Items from a data source:
__________
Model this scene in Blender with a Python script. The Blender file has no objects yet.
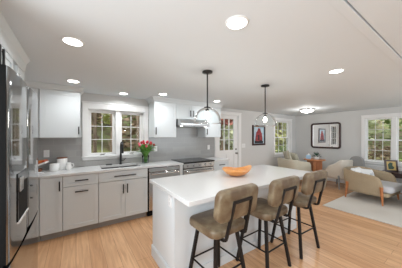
import bpy, math, random
from mathutils import Vector, Matrix
PI = math.pi
R = math.radians
random.seed(7)
sc = bpy.context.scene
col = sc.collection

# ------------------------------------------------------------------ camera
cd = bpy.data.cameras.new('camera'); cam = bpy.data.objects.new('camera', cd); col.objects.link(cam)
cd.sensor_width = 36; cd.lens = 186 * 36 / 402; cd.shift_y = 2.5 / 402; cd.clip_start = 0.02
cam.location = (0, 0, 1.437); cam.rotation_euler = (R(90), 0, R(-33.9))
sc.camera = cam
# ------------------------------------------------------------------ world, sun, exposure
sc.view_settings.view_transform = 'Standard'; sc.view_settings.look = 'None'
sc.view_settings.gamma = 1; sc.view_settings.exposure = -0.06
sc.cycles.use_denoising = True
sc.cycles.max_bounces = 10; sc.cycles.diffuse_bounces = 6; sc.cycles.transparent_max_bounces = 16
sc.cycles.sample_clamp_indirect = 6
w = bpy.data.worlds.new('world'); sc.world = w; w.use_nodes = True
bg = w.node_tree.nodes['Background']; bg.inputs[0].default_value = (.86, .93, 1, 1); bg.inputs[1].default_value = 2.4
def lamp(name, kind, loc, rot, energy, color=(1, 1, 1), parent=None, **kw):
    l = bpy.data.lights.new(name, kind); l.energy = energy; l.color = color
    for k, v in kw.items(): setattr(l, k, v)
    o = bpy.data.objects.new(name, l); col.objects.link(o); o.location = loc; o.rotation_euler = rot
    if parent: o.parent = parent
    return o
lamp('sun', 'SUN', (0, -5, 12), (R(42), 0, R(-28)), 3.2, (1, .95, .86), angle=.05)
# unseen fill lights added behind and left of the camera to brighten the room
lamp('fill_behind', 'AREA', (4.6, -2.62, 1.33), (R(112), 0, 0), 40, (.86, .93, 1), shape='RECTANGLE', size=3.6, size_y=1.6, spread=R(130))
lamp('fill_left', 'AREA', (-1.07, .1, 1.33), (R(98), 0, R(-90)), 60, (.90, .95, 1), shape='RECTANGLE', size=2.0, size_y=1.6, spread=R(150))

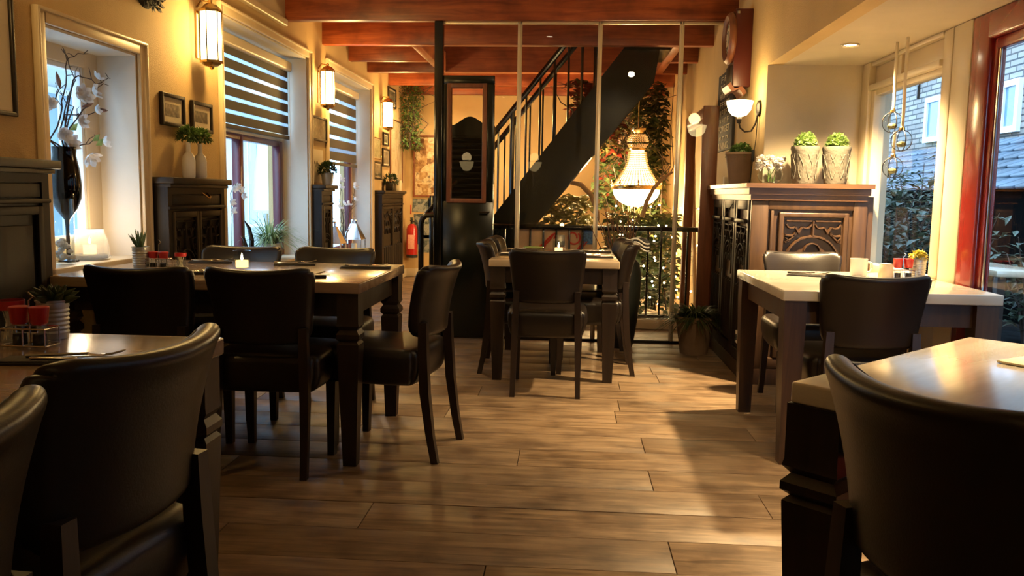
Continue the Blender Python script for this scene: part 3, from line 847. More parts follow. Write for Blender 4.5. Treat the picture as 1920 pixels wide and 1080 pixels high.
# ------------------------------------------------------------------ planting behind the partition
def foliage_box(name, label, cat, lo, hi, n, mat, seed, L=.11, w=.035, stem=True, extra=None):
    q = random.Random(seed)
    c = Vector(((lo[0] + hi[0]) / 2, (lo[1] + hi[1]) / 2, lo[2])); t = thing(name, label, cat, c)
    a = MB(); s = MB(); b = MB()
    for k in range(max(4, n // 90)):
        x = q.uniform(lo[0], hi[0]) - c.x; y = q.uniform(lo[1], hi[1]) - c.y; h = (hi[2] - lo[2])
        pts = [Vector((x, y, 0))]
        for j in range(5): pts.append(Vector((x + q.gauss(0, .05) * (j + 1), y + q.gauss(0, .03), h * (j + 1) / 5)))
        s.tube(pts, [.008, .007, .006, .005, .004, .003], 5)
    for k in range(n):
        p = Vector((q.uniform(lo[0], hi[0]) - c.x, q.uniform(lo[1], hi[1]) - c.y, q.uniform(0, hi[2] - lo[2])))
        an = q.uniform(0, 2 * pi); d = Vector((cos(an), sin(an) * .7 - .2, q.uniform(-.9, .3)))
        (b if (extra and q.random() < extra[1]) else a).leaf(p, d, (0, -.6, 1), L * q.uniform(.6, 1.25), w * q.uniform(.7, 1.2))
    if stem: s.build('stem', M['twig'], t)
    a.build('foliage', mat, t, 0)
    if extra: b.build('coloured_leaves', extra[0], t, 0)
    return t
foliage_box('ivy', 'tall wall of dark ivy leaves right of the chandelier', 'plant', (.70, 9.5, .1), (1.04, 9.75, 2.40), 1500, M['olive'], 21, extra=(M['darkleaf'], .55))
foliage_box('ivy', 'dim ivy rising between chandelier and bamboo pole', 'plant', (.30, 9.9, 1.0), (.75, 10.2, 2.40), 600, M['darkleaf'], 22, extra=(M['redleaf'], .10))
foliage_box('shrub', 'leafy potted shrub left of the chandelier behind the balustrade', 'plant', (-.30, 8.6, .70), (.22, 8.9, 1.14), 420, M['olive'], 23, .12, .03)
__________
## WRITTEN EXERCISE
From the first line of the entries above down to the line holding "col = sc.collection", quote each line exactly and nothing else, skipping pictures.

## COMPLETE OUTPUT
Model this scene in Blender with a Python script. The Blender file has no objects yet.
import bpy, math, random
from mathutils import Vector, Matrix
PI = math.pi
R = math.radians
random.seed(7)
sc = bpy.context.scene
col = sc.collection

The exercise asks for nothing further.